Aromaticity is a cornerstone concept in chemistry that provides a powerful framework to rationalize the structure, stability, and electronic properties of cyclic conjugated molecular systems. Its emergence is commonly rationalized using simple electron-counting rules. In particular, Hückel’s rule predicts that planar π-conjugated systems in their singlet ground state are aromatic when they contain 4n+2 π-electrons, whereas systems with 4n π-electrons are antiaromatic. Remarkably, this picture changes in excited states: according to Baird’s rule, the aromaticity patterns of the ground state are reversed in the lowest triplet state [1-5].

In this two-month internship, the student will investigate aromaticity from a quantitative computational perspective using density functional theory (DFT). Selected molecular systems will be analyzed in both their ground state and lowest triplet excited state using a range of electronic, geometric, and magnetic aromaticity descriptors. A central aspect of the project is the comparison of two complementary computational frameworks: a real-space and a Hilbert-space partitioning schemes, implemented in different quantum-chemistry software packages.

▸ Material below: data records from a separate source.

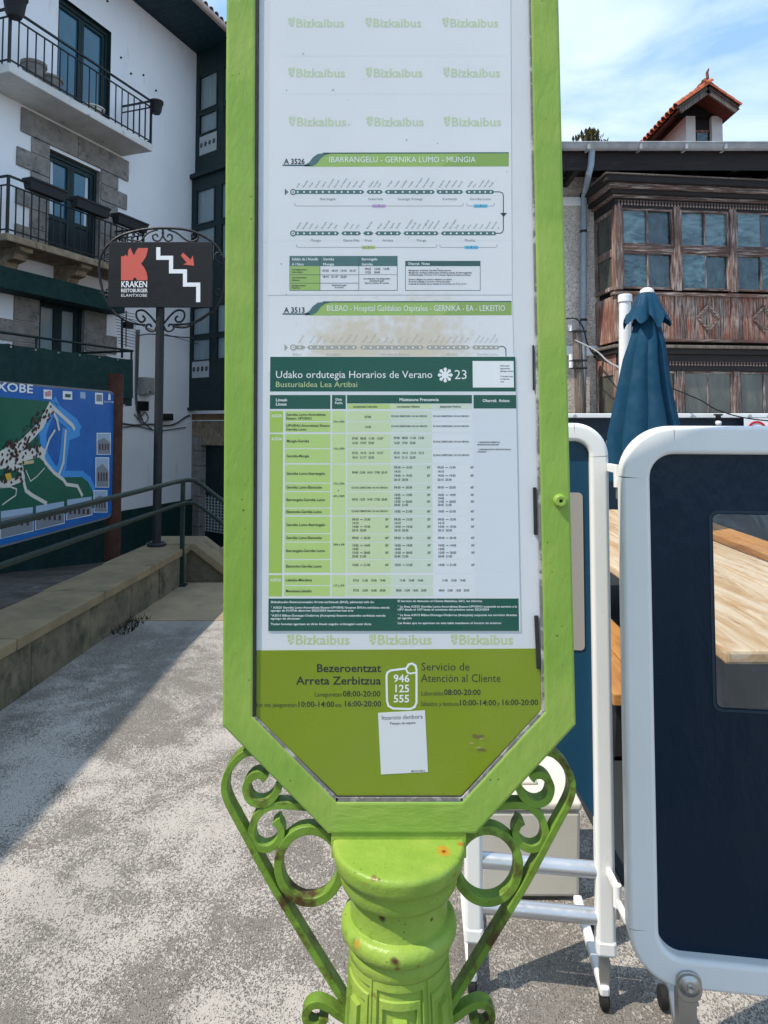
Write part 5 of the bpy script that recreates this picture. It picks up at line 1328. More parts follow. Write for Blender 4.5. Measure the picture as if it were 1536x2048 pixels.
# hinges between the two screens
for (v0, v1) in ((935, 982), (1826, 1872)):
    z1, z0 = S3.Z(1240, v0), S3.Z(1240, v1)
    hx = atY(1235, v0, 1.84).x
    t = thing('hinge', 'small white %s hinge joining the two wind screens' % ('upper' if v0 < 1000 else 'lower'), 'hinge', (hx, 1.84, z0))
    h = z1 - z0
    b_ = MB(); b_.tube([(0, 0, 0), (0, 0, h)], .0105, m_whitepaint, 14); b_.build('barrel', t, smooth=True)
    b_ = MB(); b_.box(-.006, .006, .009, .07, h * .62, h, m_whitepaint); b_.build('leaf', t, bevel=.002)
    b_ = MB(); b_.box(-.006, .006, -.075, -.009, h * .1, h * .4, m_whitepaint); b_.build('leaf', t, bevel=.002)
    b_ = MB(); b_.tube([(0, 0, -.03), (0, 0, 0)], .0055, m_steel, 10); b_.build('pin', t, smooth=True)
# cream box
q0, q1 = atZ(960, 1797, .01), atZ(1160, 1797, .01)
cb = thing('cream_box', 'cream plastic storage box standing on the ground behind the narrow screen rails', 'box', (q0.x, q0.y, 0))
w = q1.x - q0.x; h = atY(1060, 1602, q0.y).z
b_ = MB(); b_.add([(0, 0, .012), (w, 0, .012), (w, .30, .012), (0, .30, .012), (-.005, -.008, h - .03), (w + .005, -.008, h - .03), (w + .005, .31, h - .03), (-.005, .31, h - .03)], [(0, 3, 2, 1), (0, 1, 5, 4), (1, 2, 6, 5), (2, 3, 7, 6), (3, 0, 4, 7), (4, 5, 6, 7)], m_cream); b_.build('body', cb, bevel=.012, seg=3)
b_ = MB(); b_.box(-.009, w + .009, -.012, .314, h - .028, h, m_cream); b_.build('lid', cb, bevel=.01, seg=3)
b_ = MB(); b_.box(w * .35, w * .65, .1, .22, h, h + .012, m_cream); b_.build('lid_handle', cb, bevel=.005)

# ------------------------------------------------------------------ the bus stop sign
AX = atY(797, 1700, 1.31).x; AY = 1.31
bs = thing('bus_stop_sign', 'tall lime green cast iron bus stop sign with framed route and timetable posters', 'bus stop sign', (AX, AY, 0))
FY, BYY = 1.283, 1.345
def BP(u, v, Y): p = atY(u, v, Y); return Vector((p.x - AX, Y - AY, p.z))
UT = -170
outer = [(453, UT), (444, 1440), (449, 1463), (656, 1669), (953, 1669), (1153, 1451), (1150, 1440), (1114, UT)]
inner = [(513, UT), (506.5, 1432), (507.5, 1436), (674, 1603), (923, 1603), (1088.5, 1424), (1088, 1420), (1057, UT)]
fr_m = {0: m_green, 1: m_green, 2: m_green, 3: m_green_h, 4: m_green, 5: m_green, 6: m_green}
def fbar(pts, m, name='frame_bar'):
    P = [BP(u, v, FY) for u, v in pts]
    b_ = MB(); b_.prismY([(p.x, p.z) for p in P], FY - AY, BYY - AY, m)
    return b_.build(name, bs, bevel=.0045, seg=3, fix=True)
oring = [(453, UT), (444, 1452), (656, 1669.2), (953, 1669.2), (1152.7, 1450.5), (1114, UT), (1010, -325), (565, -325)]
iring = [(513, UT), (506.8, 1433), (674, 1603), (923, 1603), (1088.5, 1423.5), (1057, UT), (980, -262), (600, -262)]
b_ = MB(); n8 = 8
fo = [BP(u, v, FY) for u, v in oring]; fi = [BP(u, v, FY) for u, v in iring]
vs_ = [(p.x, FY - AY, p.z) for p in fo] + [(p.x, FY - AY, p.z) for p in fi] + [(p.x, BYY - AY, p.z) for p in fo] + [(p.x, BYY - AY, p.z) for p in fi]
for i in range(n8):
    j = (i + 1) % n8; mm_ = m_green_h if i in (2, 6) else m_green
    b_.add([vs_[k] for k in (i, j, 8 + j, 8 + i, 16 + i, 16 + j, 24 + j, 24 + i)], [(0, 1, 2, 3), (4, 7, 6, 5), (0, 4, 5, 1), (3, 2, 6, 7)], mm_)
fr_o = b_.build('sign_frame', bs)
bm = bmesh.new(); bm.from_mesh(fr_o.data); bmesh.ops.remove_doubles(bm, verts=bm.verts, dist=1e-5); bmesh.ops.recalc_face_normals(bm, faces=bm.faces); bm.to_mesh(fr_o.data); bm.free()
bv = fr_o.modifiers.new('bevel', 'BEVEL'); bv.width = .005; bv.segments = 3; bv.limit_method = 'ANGLE'; bv.angle_limit = rad(60)
# a stepped outer edge: thin raised fillet along both uprights
for pts in ([(453, UT), (444.6, 1446), (463, 1446), (470, UT)],):
    pass
b_ = MB(); P = [BP(u, v, FY) for u, v in outer + [(1010, -325), (565, -325)]]
b_.prismY([((p.x) * .992 + .0005, p.z + (.004 if i in (3, 4) else 0)) for i, p in enumerate(P)], BYY - AY + .0005, BYY - AY + .004, m_green); b_.build('back_plate', bs, fix=True)
# round bolt on the right upright
p = BP(1119.5, 1001, FY)
b_ = MB(); b_.lathe([(0, .004), (.0035, .004), (.0035, .0095), (.0085, .0098), (.0115, .0075), (.0125, .0)], 0, 0, m_green, 28); o = b_.build('round_bolt', bs, smooth=True); o.location = p; o.rotation_euler = (rad(90), 0, 0)
b_ = MB(); b_.lathe([(0, .0052), (.0033, .0052)], 0, 0, m_black, 6); o = b_.build('bolt_socket', bs); o.location = p; o.rotation_euler = (rad(90), 0, 0)
# paper, prints
PY = 1.2885
m_paper = painted('faded_backing_paper', (.66, .685, .70), (.60, .63, .65), 2.5, .55, .08, 20, .001, dirt=(.52, .50, .46), dirt_lo=.66, dirt_hi=.85, dscale=4)
stn = BP(760, 700, PY)
m_paper2 = painted('water_stained_poster_paper', (.70, .725, .74), (.65, .68, .70), 2.5, .5, .06, 20, .001, spots=[((stn.x - .05, stn.y, stn.z + .00), .105, (.60, .55, .45)), ((stn.x + .07, stn.y, stn.z + .0), .11, (.60, .55, .45))])
m_olive = painted('olive_green_print', (.225, .305, .012), (.19, .265, .010), 2, .30, .05, 30, .001, dirt=(.30, .36, .03), dirt_lo=.66, dirt_hi=.72, dscale=16)
def ink(name, c, r=.5): return simple(name, c, r)
i_dkgreen = ink('dark_green_ink', (.004, .085, .058)); i_white = ink('white_ink', (.74, .78, .78)); i_black = ink('black_ink', (.02, .025, .025))
i_tealgrey = ink('teal_grey_ink', (.07, .155, .155)); i_dteal = ink('dark_teal_ink', (.035, .10, .10)); i_grey = ink('grey_ink', (.20, .22, .22)); i_faint = ink('faded_lime_ink', (.50, .60, .40)); i_faint2 = ink('faded_grey_ink', (.36, .36, .32))
i_lime = ink('lime_band_ink', (.30, .46, .13)); i_lime2 = ink('darker_lime_band_ink', (.24, .38, .10)); i_limepale = ink('pale_lime_ink', (.46, .55, .28))
i_linecol = ink('line_column_ink', (.33, .50, .09)); i_g1 = ink('light_green_cell_ink', (.42, .59, .19)); i_g2 = ink('pale_green_cell_ink', (.50, .64, .30)); i_g3 = ink('weekday_cell_ink', (.53, .64, .38)); i_g4 = ink('saturday_cell_ink', (.55, .64, .53)); i_g5 = ink('sunday_cell_ink', (.64, .69, .71)); i_g6 = ink('notes_cell_ink', (.61, .66, .70))
i_blue = ink('blue_zone_ink', (.12, .45, .65)); i_pink = ink('mauve_zone_ink', (.50, .36, .58)); i_lz = ink('lime_zone_ink', (.42, .5, .2))
MPX = PY / FPX
class Print:
    """flat print on the panel: shapes and words given at their measured places, n = layer"""
    def __init__(s, base=0.0): s.mb = MB(); s.base = base
    def y(s, n): return PY + s.base - .00008 * n
    def poly(s, pts, m, n=1): s.mb.poly([BP(u, v, s.y(n)) for u, v in pts], m)
    def rect(s, u0, v0, u1, v1, m, n=1): s.poly([(u0, v0), (u1, v0), (u1, v1), (u0, v1)], m, n)
    def line(s, a, b, w, m, n=1):
        d = Vector((b[0] - a[0], b[1] - a[1])); L = d.length
        if L == 0: return
        d /= L; q = Vector((-d.y, d.x)) * w / 2
        s.poly([(a[0] - q.x, a[1] - q.y), (a[0] + q.x, a[1] + q.y), (b[0] + q.x, b[1] + q.y), (b[0] - q.x, b[1] - q.y)], m, n)
    def pline(s, pts, w, m, n=1):
        for a, b in zip(pts, pts[1:]):
            n += .06; d = Vector((b[0] - a[0], b[1] - a[1])).normalized() * w * .2; s.line((a[0] - d.x, a[1] - d.y), (b[0] + d.x, b[1] + d.y), w, m, n)
    def disc(s, u, v, r, m, n=1, k=14, ry=None): s.poly([(u + r * math.cos(2 * math.pi * i / k), v + (ry or r) * math.sin(2 * math.pi * i / k)) for i in range(k)], m, n)
    def txt(s, t, u, v, cap, m, n=2, w=None, bold=0, align='L', ang=0, track=0):
        o = BP(u, v, s.y(n)); e = BP(u + 100, v, s.y(n)) - o; ex = e.normalized(); a = rad(ang)
        zx = Vector((0, 0, 1)); ex2 = ex * math.cos(a) + zx * math.sin(a); ez2 = zx * math.cos(a) - ex * math.sin(a)
        text(s.mb, t, o, ex2, ez2, cap * MPX, m, bold, w * MPX if w else None, align, track)
    def build(s, name, parent): return s.mb.build(name, parent)
b_ = MB(); P = [BP(u, v, PY + .0008) for u, v in [(513, UT), (505, 1440), (664, 1612), (932, 1612), (1092, 1430), (1059, UT), (985, -270), (596, -270)]]
b_.prismY([(p.x, p.z) for p in P], PY + .0008 - AY, BYY - AY, m_paper); back = b_.build('backing_panel', bs, fix=True)
def logo(P, u0, v, w, m, n=2, hdr=1.0):
    """green coat of arms followed by the company word"""
    h = w * .125; x = u0; t = v - w * .165; s = w / 117.0
    P.poly([(x, t + 2 * s), (x + 7 * s, t), (x + 7 * s, t + 8 * s), (x + 1 * s, t + 8 * s)], m, n); P.poly([(x + 8.5 * s, t), (x + 13 * s, t), (x + 13 * s, t + 10 * s), (x + 8.5 * s, t + 12 * s)], m, n)
    P.poly([(x + 1 * s, t + 10 * s), (x + 7 * s, t + 9.5 * s), (x + 7.5 * s, t + 14 * s), (x + 2 * s, t + 15 * s)], m, n); P.poly([(x + 4 * s, t + 16.5 * s), (x + 13 * s, t + 12.5 * s), (x + 10 * s, t + 18.5 * s), (x + 6 * s, t + 20 * s)], m, n)
    P.txt('Bizkaibus', u0 + 15 * s, v, 17.5 * s, m, n, w=w - 15 * s, bold=1)
lg = Print(.0008)
for u in (574, 738, 901): logo(lg, u, 1289, 124, i_limepale)
lg.build('printed_lettering', back)
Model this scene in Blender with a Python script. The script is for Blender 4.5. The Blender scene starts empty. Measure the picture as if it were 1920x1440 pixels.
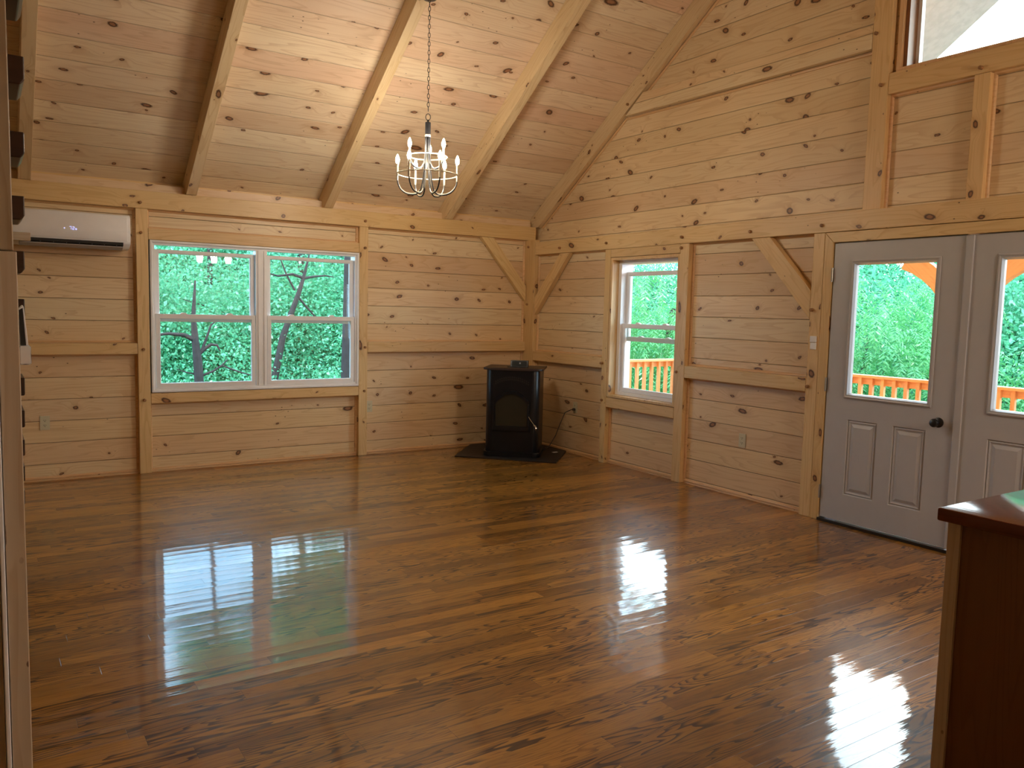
import bpy, bmesh, math, random
import numpy as np
from mathutils import Vector, Matrix
R = random.Random(7)
S = bpy.context.scene
COL = S.collection
SL = 0.70            # roof slope (rise over run)
RID = -4.83          # ridge line (y)

# ------------------------------------------------------------------ node helpers
class NT:
    def __init__(s, mat):
        s.t = mat.node_tree; s.t.nodes.clear()
    def n(s, typ, **kw):
        nd = s.t.nodes.new(typ)
        for k, v in kw.items(): setattr(nd, k, v)
        return nd
    def put(s, sock, v):
        if isinstance(v, bpy.types.NodeSocket): s.t.links.new(v, sock)
        elif v is not None:
            if sock.type == 'RGBA' and len(v) == 3: v = (*v, 1)
            sock.default_value = v
    def m(s, op, a, b=None, c=None, clamp=False):
        nd = s.n('ShaderNodeMath', operation=op, use_clamp=clamp)
        s.put(nd.inputs[0], a); s.put(nd.inputs[1], b); s.put(nd.inputs[2], c)
        return nd.outputs[0]
    def xyz(s, x, y, z=0.0):
        nd = s.n('ShaderNodeCombineXYZ')
        s.put(nd.inputs[0], x); s.put(nd.inputs[1], y); s.put(nd.inputs[2], z)
        return nd.outputs[0]
    def sep(s, v):
        nd = s.n('ShaderNodeSeparateXYZ'); s.put(nd.inputs[0], v); return nd.outputs
    def noise(s, v, sc=1.0, det=3.0, rough=0.5, dist=0.0):
        nd = s.n('ShaderNodeTexNoise'); s.put(nd.inputs['Vector'], v)
        nd.inputs['Scale'].default_value = sc; nd.inputs['Detail'].default_value = det
        nd.inputs['Roughness'].default_value = rough; nd.inputs['Distortion'].default_value = dist
        return nd.outputs[0]
    def white(s, v):
        nd = s.n('ShaderNodeTexWhiteNoise', noise_dimensions='3D'); s.put(nd.inputs['Vector'], v)
        return nd.outputs['Value'], nd.outputs['Color']
    def ss(s, v, a, b, lo=0.0, hi=1.0):
        nd = s.n('ShaderNodeMapRange', interpolation_type='SMOOTHSTEP')
        s.put(nd.inputs[0], v); s.put(nd.inputs[1], a); s.put(nd.inputs[2], b)
        s.put(nd.inputs[3], lo); s.put(nd.inputs[4], hi)
        return nd.outputs[0]
    def mix(s, f, a, b, mode='MIX'):
        nd = s.n('ShaderNodeMix', data_type='RGBA', blend_type=mode)
        s.put(nd.inputs[0], f); s.put(nd.inputs[6], a); s.put(nd.inputs[7], b)
        return nd.outputs[2]
    def bump(s, h, dist=1.0, st=1.0):
        nd = s.n('ShaderNodeBump'); s.put(nd.inputs['Height'], h)
        nd.inputs['Distance'].default_value = dist; nd.inputs['Strength'].default_value = st
        return nd.outputs[0]
    def out(s, sh):
        o = s.n('ShaderNodeOutputMaterial'); s.t.links.new(sh, o.inputs[0])
    def pbr(s, col, rough=0.5, metal=0.0, normal=None, coat=0.0, coat_r=0.03, spec=0.5, emis=None, est=0.0):
        b = s.n('ShaderNodeBsdfPrincipled')
        s.put(b.inputs['Base Color'], col); s.put(b.inputs['Roughness'], rough); s.put(b.inputs['Metallic'], metal)
        b.inputs['Coat Weight'].default_value = coat; b.inputs['Coat Roughness'].default_value = coat_r
        b.inputs['Specular IOR Level'].default_value = spec
        if normal is not None:
            s.put(b.inputs['Normal'], normal); s.put(b.inputs['Coat Normal'], normal)
        if emis: s.put(b.inputs['Emission Color'], emis); b.inputs['Emission Strength'].default_value = est
        return b.outputs[0]

def newmat(name):
    m = bpy.data.materials.new(name); m.use_nodes = True
    return m, NT(m)

def plain(name, col, rough=0.5, metal=0.0, coat=0.0, mott=0.04, spec=0.5):
    m, t = newmat(name)
    tc = t.n('ShaderNodeTexCoord').outputs['Object']
    v = t.noise(tc, 14.0, 3)
    c = t.mix(t.ss(v, 0.35, 0.65), tuple(x * (1 - mott) for x in col), tuple(min(1, x * (1 + mott)) for x in col))
    t.out(t.pbr(c, rough, metal, None, coat, spec=spec)); return m

def pine(name, light, dark, w=0.0, knot=0.42, ksz=1.0, rough=0.42, cell=(0.34, 0.175), seam=0.65, vary=1.0, spec=0.45):
    """Knotty pine. UVs are metres: u along the grain, v across it; w > 0 adds board joints."""
    m, t = newmat(name)
    uv = t.n('ShaderNodeUVMap').outputs[0]
    u, v, _ = t.sep(uv)
    if w > 0:
        vr = t.m('DIVIDE', v, w); row = t.m('FLOOR', vr); fv = t.m('FRACT', vr)
    else:
        row = t.m('MULTIPLY', t.n('ShaderNodeObjectInfo').outputs['Random'], 91.0); fv = None
    rnd, rcol = t.white(t.xyz(row, 3.7, 1.3))
    uo = t.m('ADD', u, t.m('MULTIPLY', rnd, 23.0))
    # knots
    pu = t.m('DIVIDE', uo, cell[0]); pv = t.m('DIVIDE', v, cell[1])
    vo = t.n('ShaderNodeTexVoronoi', voronoi_dimensions='2D', feature='F1')
    t.put(vo.inputs['Vector'], t.xyz(pu, pv)); vo.inputs['Scale'].default_value = 1.0; vo.inputs['Randomness'].default_value = 1.0
    cx, cy, _ = t.sep(vo.outputs['Position']); cr, cg, cb = t.sep(vo.outputs['Color'])
    du = t.m('MULTIPLY', t.m('SUBTRACT', pu, cx), cell[0]); dv = t.m('MULTIPLY', t.m('SUBTRACT', pv, cy), cell[1])
    el = t.m('ADD', 0.36, t.m('MULTIPLY', cb, 0.66))
    du = t.m('ADD', du, t.m('MULTIPLY', dv, t.m('MULTIPLY', t.m('SUBTRACT', t.m('FRACT', t.m('MULTIPLY', cb, 7.3)), 0.5), 1.6)))
    du = t.m('MULTIPLY', du, el)
    wob = t.m('MULTIPLY', t.m('SUBTRACT', t.noise(t.xyz(u, v), 55.0, 1), 0.5), 0.009)
    d = t.m('ADD', t.m('SQRT', t.m('ADD', t.m('MULTIPLY', du, du), t.m('MULTIPLY', dv, dv))), wob)
    have = t.m('GREATER_THAN', cr, 1.0 - knot)
    rad = t.m('MULTIPLY', t.m('ADD', 0.0058, t.m('MULTIPLY', t.m('POWER', cg, 2.5), 0.014)), ksz)
    kn = t.m('MULTIPLY', t.ss(d, t.m('MULTIPLY', rad, 1.15), t.m('MULTIPLY', rad, 0.85)), have)
    ring = t.m('MULTIPLY', t.m('MULTIPLY', t.ss(d, t.m('MULTIPLY', rad, 1.5), t.m('MULTIPLY', rad, 0.95)), t.ss(d, t.m('MULTIPLY', rad, 0.45), t.m('MULTIPLY', rad, 0.9))), have)
    halo = t.m('MULTIPLY', t.ss(d, t.m('MULTIPLY', rad, 4.0), t.m('MULTIPLY', rad, 1.0)), have)
    # second, tiny pin knots in groups
    vo2 = t.n('ShaderNodeTexVoronoi', voronoi_dimensions='2D', feature='F1')
    t.put(vo2.inputs['Vector'], t.xyz(t.m('DIVIDE', uo, 0.11), t.m('DIVIDE', v, 0.07))); vo2.inputs['Scale'].default_value = 1.0
    c2x, c2y, _ = t.sep(vo2.outputs['Color'])
    grp = t.ss(t.noise(t.xyz(t.m('MULTIPLY', uo, 2.1), t.m('MULTIPLY', v, 2.4), row), 1.0, 1), 0.58, 0.66)
    pin = t.m('MULTIPLY', t.m('MULTIPLY', t.ss(vo2.outputs['Distance'], 0.075, 0.04), t.m('GREATER_THAN', c2x, 0.60)), grp)
    # grain, bent round the knots
    warp = t.m('MULTIPLY', t.m('MULTIPLY', t.ss(d, 0.075, 0.0), have), 0.05)
    gv = t.m('ADD', v, warp)
    fine = t.noise(t.xyz(t.m('MULTIPLY', uo, 1.6), t.m('MULTIPLY', gv, 60.0), row), 1.0, 3, 0.6)
    rings = t.noise(t.xyz(t.m('MULTIPLY', uo, 0.55), t.m('MULTIPLY', gv, 7.5), row), 1.0, 2, 0.45)
    lines = t.m('FRACT', t.m('MULTIPLY', rings, 13.0))
    lines = t.m('MULTIPLY', t.ss(lines, 0.55, 0.95), t.ss(lines, 1.0, 0.95))
    big = t.noise(t.xyz(t.m('MULTIPLY', uo, 0.8), t.m('MULTIPLY', v, 4.0), row), 1.0, 2)
    tone = t.m('ADD', t.m('MULTIPLY', t.m('SUBTRACT', rnd, 0.5), 0.9 * vary), t.m('MULTIPLY', big, 1.0), clamp=True)
    c = t.mix(tone, light, dark)
    hs = t.n('ShaderNodeHueSaturation'); t.put(hs.inputs['Color'], c)
    t.put(hs.inputs['Value'], t.m('ADD', 0.93, t.m('MULTIPLY', t.sep(rcol)[1], 0.12 * vary)))
    t.put(hs.inputs['Hue'], t.m('ADD', 0.493, t.m('MULTIPLY', t.sep(rcol)[2], 0.012 * vary)))
    c = hs.outputs[0]
    c = t.mix(t.m('MULTIPLY', lines, 0.34), c, tuple(x * y for x, y in zip(dark, (0.72, 0.58, 0.45))))
    c = t.mix(t.ss(fine, 0.45, 0.75, 0.0, 0.22), c, tuple(x * y for x, y in zip(dark, (0.8, 0.68, 0.55))))
    c = t.mix(t.m('MULTIPLY', halo, 0.30), c, (0.42, 0.20, 0.075))
    c = t.mix(t.m('MULTIPLY', kn, 0.85), c, (0.26, 0.095, 0.032))
    c = t.mix(t.m('MULTIPLY', ring, 0.9), c, (0.055, 0.020, 0.009))
    c = t.mix(t.m('MULTIPLY', pin, 0.85), c, (0.10, 0.04, 0.016))
    h = t.m('MULTIPLY', fine, 0.0003)
    if w > 0:
        e = t.m('MINIMUM', fv, t.m('SUBTRACT', 1.0, fv))
        g = t.ss(e, 0.006 / w, 0.0006 / w)
        core = t.ss(e, 0.0034 / w, 0.0014 / w)
        c = t.mix(t.m('MULTIPLY', core, seam), c, (0.10, 0.045, 0.018))
        h = t.m('SUBTRACT', h, t.m('MULTIPLY', g, 0.0035))
    t.out(t.pbr(c, rough, 0, t.bump(h), spec=spec)); return m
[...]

The project provides hands-on training in modern computational chemistry tools, electronic structure calculations, and data analysis. The ideal candidate should have a basic understanding of quantum chemistry (commonly acquired in chemistry or physics undergraduate programs) and a strong motivation to learn the fundamentals of electronic structure theory and DFT. Outstanding candidates might be considered for a PhD position afterwards.